Canibais & Solidão
Direção: Felipe M. Guerra
Brasil, 2006.
Por Gabriel Carneiro
Há uma clara evolução técnica no cinema de Felipe M. Guerra. Não só pela mudança de equipamento – do VHS ao digital -, como também pelo próprio preparo do diretor ao realizar um filme. Assim sendo, Canibais & Solidão, a última incursão do cineasta aos filmes, é sua grande obra-prima (e provavelmente o melhor exemplar do Cinema de Bordas). Retomando elementos das comédias juvenis dos anos 80 (Porky’s e afins) e do ciclo de filmes italianos de canibais dos anos 70 e 80 (Canibal Holocausto e outros) – filmes que fizeram a adolescência do diretor -, Felipe M. Guerra cria uma das mais autênticas comédias românicas já feitas
O filme narra a história de Rodrigo, um rapaz barbosense de 18 anos, virgem, que, como diz, nunca fez nada de importante – nunca escreveu um livro, nunca fez um filme, nunca teve uma namorada... Desmotivado da vida, Rodrigo passa suas noites sozinho, assistindo a filmes de canibais, sua grande paixão e motivo de coleção (o que ele mais procura é uma cópia de Canibal Holocausto). Isso até ele ver, na locadora, uma belíssima garota, Edna, por quem se apaixona. O problema é que Rodrigo passa a experenciar uma vontade muito grande de praticar o canibalismo com seus desejos sexuais e amorosos.
Com Canibais & Solidão, Felipe M. Guerra consolida alguns pontos de seu cinema, iniciado com o ótimo Patricia Gennice. São aspectos ligados ao chamado storytelling; a narrativa é clássica, por mais haja quebras e a constante auto-paródia, em especial quanto à forma mostrada, a estrutura do cinema de Guerra visa a contar uma história bem contada, sem deixar pontas soltas. Atualmente, a reutilização dessa estrutura é muito benvinda, pois vivemos em tempos de abuso do experimentalismo formal – uma vontade de ser “cult”. As tramas de Felipe mostram um protagonista solitário cujo objetivo é conseguir a mulher desejada, e assim, completar-se – nesse meio, provações de diversas ordens encontram seu caminho. Sua narrativa é quase uma de superação, de um melodrama, porém, aqui, ela é colocada para imbuir seu protagonista de um propósito – não há o melodrama, há somente as desgraças satirizadas.

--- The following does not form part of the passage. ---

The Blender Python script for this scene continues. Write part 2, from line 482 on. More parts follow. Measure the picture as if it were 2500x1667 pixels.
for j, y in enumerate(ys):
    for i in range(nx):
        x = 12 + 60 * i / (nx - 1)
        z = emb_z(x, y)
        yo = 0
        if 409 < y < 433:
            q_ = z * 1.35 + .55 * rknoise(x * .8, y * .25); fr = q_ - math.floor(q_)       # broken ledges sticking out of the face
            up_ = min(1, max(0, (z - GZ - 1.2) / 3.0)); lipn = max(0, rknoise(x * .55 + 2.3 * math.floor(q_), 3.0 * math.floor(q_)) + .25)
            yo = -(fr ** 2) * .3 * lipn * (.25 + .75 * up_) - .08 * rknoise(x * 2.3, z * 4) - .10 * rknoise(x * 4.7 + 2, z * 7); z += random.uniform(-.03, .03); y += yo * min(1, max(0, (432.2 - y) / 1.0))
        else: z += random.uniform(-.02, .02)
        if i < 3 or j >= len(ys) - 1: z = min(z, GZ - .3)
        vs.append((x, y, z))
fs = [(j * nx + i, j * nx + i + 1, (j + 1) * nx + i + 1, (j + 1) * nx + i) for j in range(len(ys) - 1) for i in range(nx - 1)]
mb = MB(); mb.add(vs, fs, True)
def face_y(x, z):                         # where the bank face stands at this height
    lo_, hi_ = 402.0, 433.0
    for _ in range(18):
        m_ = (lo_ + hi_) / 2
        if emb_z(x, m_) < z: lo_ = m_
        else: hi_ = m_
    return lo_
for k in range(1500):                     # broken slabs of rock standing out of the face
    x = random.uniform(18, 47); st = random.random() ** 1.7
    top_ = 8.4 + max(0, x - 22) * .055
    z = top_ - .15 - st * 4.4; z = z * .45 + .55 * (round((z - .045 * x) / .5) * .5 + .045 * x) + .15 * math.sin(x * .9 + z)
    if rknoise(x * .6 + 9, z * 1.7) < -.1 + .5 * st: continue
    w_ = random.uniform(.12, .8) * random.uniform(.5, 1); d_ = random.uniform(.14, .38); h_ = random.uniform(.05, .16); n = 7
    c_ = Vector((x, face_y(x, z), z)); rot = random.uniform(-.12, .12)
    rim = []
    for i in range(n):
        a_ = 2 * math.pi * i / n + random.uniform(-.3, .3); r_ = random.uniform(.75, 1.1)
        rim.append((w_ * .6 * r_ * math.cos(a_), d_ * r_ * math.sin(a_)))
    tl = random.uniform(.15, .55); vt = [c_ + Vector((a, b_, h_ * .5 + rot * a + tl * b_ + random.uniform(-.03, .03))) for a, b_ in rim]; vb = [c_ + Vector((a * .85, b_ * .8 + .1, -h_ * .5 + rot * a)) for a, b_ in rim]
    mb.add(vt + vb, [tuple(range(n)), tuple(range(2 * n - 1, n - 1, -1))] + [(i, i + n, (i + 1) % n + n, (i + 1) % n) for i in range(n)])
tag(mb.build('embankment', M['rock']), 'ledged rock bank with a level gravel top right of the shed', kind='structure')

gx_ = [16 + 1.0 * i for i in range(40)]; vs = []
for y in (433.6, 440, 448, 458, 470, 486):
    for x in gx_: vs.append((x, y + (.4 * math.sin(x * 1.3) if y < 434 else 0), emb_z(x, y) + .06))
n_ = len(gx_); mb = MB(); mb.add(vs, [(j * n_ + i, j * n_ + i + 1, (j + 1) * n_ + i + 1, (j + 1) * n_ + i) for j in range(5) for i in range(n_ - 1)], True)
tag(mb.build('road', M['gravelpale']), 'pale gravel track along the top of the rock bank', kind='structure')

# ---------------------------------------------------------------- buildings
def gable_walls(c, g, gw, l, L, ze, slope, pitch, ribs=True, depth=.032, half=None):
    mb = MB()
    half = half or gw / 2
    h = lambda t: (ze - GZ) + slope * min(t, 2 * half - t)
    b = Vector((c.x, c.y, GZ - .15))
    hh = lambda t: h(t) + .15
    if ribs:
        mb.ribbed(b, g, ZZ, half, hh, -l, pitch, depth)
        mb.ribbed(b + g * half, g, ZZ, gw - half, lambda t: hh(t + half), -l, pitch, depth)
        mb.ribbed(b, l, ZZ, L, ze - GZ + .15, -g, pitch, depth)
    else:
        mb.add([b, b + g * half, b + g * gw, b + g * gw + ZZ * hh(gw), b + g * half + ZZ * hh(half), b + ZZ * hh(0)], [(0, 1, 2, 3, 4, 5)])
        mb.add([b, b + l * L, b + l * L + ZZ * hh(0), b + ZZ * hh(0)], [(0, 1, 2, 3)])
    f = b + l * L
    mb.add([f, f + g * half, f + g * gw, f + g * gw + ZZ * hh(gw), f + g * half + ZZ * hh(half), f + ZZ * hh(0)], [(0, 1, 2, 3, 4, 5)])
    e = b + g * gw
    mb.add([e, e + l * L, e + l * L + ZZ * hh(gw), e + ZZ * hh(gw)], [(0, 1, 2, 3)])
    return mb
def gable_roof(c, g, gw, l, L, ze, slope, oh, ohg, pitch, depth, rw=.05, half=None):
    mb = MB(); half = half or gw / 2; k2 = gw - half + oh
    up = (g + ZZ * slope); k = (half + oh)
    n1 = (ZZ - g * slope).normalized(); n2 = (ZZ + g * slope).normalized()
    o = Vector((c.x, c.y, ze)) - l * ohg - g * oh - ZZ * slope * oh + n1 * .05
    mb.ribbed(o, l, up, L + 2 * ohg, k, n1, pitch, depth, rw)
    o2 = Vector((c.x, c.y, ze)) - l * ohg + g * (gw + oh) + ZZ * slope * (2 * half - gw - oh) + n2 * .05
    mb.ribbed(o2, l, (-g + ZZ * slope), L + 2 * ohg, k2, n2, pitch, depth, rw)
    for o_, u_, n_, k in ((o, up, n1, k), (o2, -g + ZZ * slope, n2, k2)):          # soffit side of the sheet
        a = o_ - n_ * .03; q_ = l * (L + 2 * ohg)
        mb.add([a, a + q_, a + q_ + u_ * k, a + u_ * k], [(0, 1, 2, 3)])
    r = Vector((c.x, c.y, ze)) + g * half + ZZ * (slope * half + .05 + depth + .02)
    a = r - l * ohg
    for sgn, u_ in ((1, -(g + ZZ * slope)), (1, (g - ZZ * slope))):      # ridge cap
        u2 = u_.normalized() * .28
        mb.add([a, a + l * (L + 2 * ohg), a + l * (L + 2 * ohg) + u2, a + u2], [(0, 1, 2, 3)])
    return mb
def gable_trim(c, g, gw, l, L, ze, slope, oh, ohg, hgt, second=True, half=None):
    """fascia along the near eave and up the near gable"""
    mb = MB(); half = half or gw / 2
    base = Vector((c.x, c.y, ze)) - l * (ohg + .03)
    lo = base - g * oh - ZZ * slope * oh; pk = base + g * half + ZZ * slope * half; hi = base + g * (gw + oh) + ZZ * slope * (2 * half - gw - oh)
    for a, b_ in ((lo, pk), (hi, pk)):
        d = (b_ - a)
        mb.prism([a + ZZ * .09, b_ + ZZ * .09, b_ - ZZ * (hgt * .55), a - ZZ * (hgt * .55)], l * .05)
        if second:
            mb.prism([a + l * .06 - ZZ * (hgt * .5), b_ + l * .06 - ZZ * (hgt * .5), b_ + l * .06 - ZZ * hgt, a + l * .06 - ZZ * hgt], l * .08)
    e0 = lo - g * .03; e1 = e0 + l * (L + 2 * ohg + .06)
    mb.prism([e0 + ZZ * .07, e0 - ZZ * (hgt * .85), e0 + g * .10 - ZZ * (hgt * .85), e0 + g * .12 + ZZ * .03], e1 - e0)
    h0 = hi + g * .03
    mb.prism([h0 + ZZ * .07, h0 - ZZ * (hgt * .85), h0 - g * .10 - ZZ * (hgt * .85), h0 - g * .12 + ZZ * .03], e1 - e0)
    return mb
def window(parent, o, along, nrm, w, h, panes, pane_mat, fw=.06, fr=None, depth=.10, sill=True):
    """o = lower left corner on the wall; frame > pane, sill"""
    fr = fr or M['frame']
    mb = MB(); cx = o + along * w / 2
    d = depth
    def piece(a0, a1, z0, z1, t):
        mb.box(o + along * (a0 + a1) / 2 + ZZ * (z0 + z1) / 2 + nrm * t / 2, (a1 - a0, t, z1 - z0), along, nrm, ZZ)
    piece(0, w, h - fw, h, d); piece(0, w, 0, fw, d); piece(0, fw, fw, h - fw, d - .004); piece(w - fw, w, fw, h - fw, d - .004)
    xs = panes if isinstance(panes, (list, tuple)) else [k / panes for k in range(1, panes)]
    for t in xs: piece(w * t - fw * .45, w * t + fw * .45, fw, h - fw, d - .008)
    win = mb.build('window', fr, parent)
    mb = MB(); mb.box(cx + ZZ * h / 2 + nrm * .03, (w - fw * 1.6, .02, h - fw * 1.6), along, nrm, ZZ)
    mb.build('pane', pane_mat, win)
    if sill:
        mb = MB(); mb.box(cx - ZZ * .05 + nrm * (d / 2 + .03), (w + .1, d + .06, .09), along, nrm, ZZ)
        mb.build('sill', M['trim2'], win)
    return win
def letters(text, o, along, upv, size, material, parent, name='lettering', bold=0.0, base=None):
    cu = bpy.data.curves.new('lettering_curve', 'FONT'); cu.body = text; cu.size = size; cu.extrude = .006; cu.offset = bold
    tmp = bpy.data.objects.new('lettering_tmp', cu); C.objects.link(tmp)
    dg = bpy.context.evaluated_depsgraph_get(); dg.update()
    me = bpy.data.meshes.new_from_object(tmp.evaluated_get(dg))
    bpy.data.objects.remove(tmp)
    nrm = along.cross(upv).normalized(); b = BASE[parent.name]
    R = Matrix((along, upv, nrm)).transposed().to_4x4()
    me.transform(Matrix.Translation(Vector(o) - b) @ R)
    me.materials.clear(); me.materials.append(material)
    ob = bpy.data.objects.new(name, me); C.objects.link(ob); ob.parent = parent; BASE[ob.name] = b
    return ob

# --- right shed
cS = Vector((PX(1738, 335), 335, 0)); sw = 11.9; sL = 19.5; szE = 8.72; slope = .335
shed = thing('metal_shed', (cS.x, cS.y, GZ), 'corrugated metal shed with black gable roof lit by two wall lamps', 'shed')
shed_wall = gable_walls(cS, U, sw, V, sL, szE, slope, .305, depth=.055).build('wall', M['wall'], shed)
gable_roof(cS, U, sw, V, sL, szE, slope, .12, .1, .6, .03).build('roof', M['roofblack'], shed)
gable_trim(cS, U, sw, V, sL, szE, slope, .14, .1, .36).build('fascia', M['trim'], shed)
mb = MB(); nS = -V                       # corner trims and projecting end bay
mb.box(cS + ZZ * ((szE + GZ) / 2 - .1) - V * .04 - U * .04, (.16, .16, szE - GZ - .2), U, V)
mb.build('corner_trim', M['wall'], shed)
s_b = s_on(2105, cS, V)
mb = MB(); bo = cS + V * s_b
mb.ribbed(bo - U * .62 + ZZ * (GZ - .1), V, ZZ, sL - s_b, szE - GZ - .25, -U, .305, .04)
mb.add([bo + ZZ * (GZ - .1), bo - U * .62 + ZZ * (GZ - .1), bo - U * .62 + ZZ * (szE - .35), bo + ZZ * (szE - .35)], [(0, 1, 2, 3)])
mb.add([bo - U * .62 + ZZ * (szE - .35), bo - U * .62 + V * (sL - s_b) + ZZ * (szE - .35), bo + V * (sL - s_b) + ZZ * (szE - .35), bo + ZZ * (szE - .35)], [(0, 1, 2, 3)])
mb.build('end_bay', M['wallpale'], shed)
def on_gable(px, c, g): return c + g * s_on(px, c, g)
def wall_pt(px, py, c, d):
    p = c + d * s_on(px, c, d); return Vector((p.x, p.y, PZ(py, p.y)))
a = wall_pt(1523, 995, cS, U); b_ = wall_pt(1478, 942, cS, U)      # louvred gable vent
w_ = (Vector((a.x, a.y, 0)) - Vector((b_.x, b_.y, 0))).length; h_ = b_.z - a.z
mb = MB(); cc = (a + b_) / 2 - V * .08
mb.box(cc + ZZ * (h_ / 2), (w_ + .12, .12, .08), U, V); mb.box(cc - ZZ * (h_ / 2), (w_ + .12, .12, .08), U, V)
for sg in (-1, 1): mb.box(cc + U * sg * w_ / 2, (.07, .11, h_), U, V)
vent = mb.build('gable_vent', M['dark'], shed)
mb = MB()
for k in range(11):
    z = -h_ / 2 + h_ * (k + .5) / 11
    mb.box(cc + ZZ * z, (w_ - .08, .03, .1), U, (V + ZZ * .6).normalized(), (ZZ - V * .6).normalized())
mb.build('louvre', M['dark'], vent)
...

Outro aspecto dos filmes de Guerra é a solidão. Os seus protagonistas são infelizes enquanto estão sozinhos – e em sozinhos, leia-se sem namoradas. Novamente o romantismo faz-se presente na trama: enquanto não namoram, não são ninguém. A busca passa a ser então pela bela garota da locadora, de forma quase obsessiva (num dos pontos altos do filme, Rodrigo decora as paredes do seu quarto com cópias da foto de Edna). E isso não só para ele, seus dois amigos buscam o romance também, mesmo que indiretamente. Por mais que esse aspecto seja satirizado, e justamente pela maneira como é mostrado usualmente nos filmes (sem sangue, cheios de sacarina, como em Ghost, filme referência para o protagonista), é o mote do filme, a linha condutora – o diferencial no cinema de Guerra é como ele se apropria disso, para subverter, e rechaçar de sangue.
Para decantar todo romantismo num filme que não seja mais do mesmo, e aproveitando-se de suas limitações técnicas, Felipe M. Guerra cria situações absurdas, que dramatizam a vida do protagonista e serve ao espectador de muitas risadas. Sua comédia é juvenil sim, pois é baseada em piadas sobre sexo. A referência à comédia Porky’s é clara. Percussora de comédia teen dos anos 90 como American Pie, Porky’s é a busca de colegiais por sexo – não importa como e com quem, desde que seja com uma mulher. E são as chamadas aberrações sexuais que mais causam risos, justamente por estar de fora do universo daquele que assiste – vemos então uma mulher de muita idade com desejo por garotões; uma mulher com fetiche por mutilar a genitália alheia; outra que adora a sensação de ter a cabeça do namorado arrebentada pelo irmão; e, acima de tudo, o protagonista que sente prazer na idéia de comer literalmente uma mulher.
As situações inusitadas só aumentam, e ao que parece, de forma gradual ao cinema de Guerra. Enquanto continuar fazendo aquilo que lhe é único (comédia romântica embebida de sangue, auto-paródica, e sem levar-se a sério), mesmo que fora do sistema, estará fazendo o que há de melhor no cinema brasileiro. Pode não ser autoral, mas seus filmes são autênticos – e muito divertidos.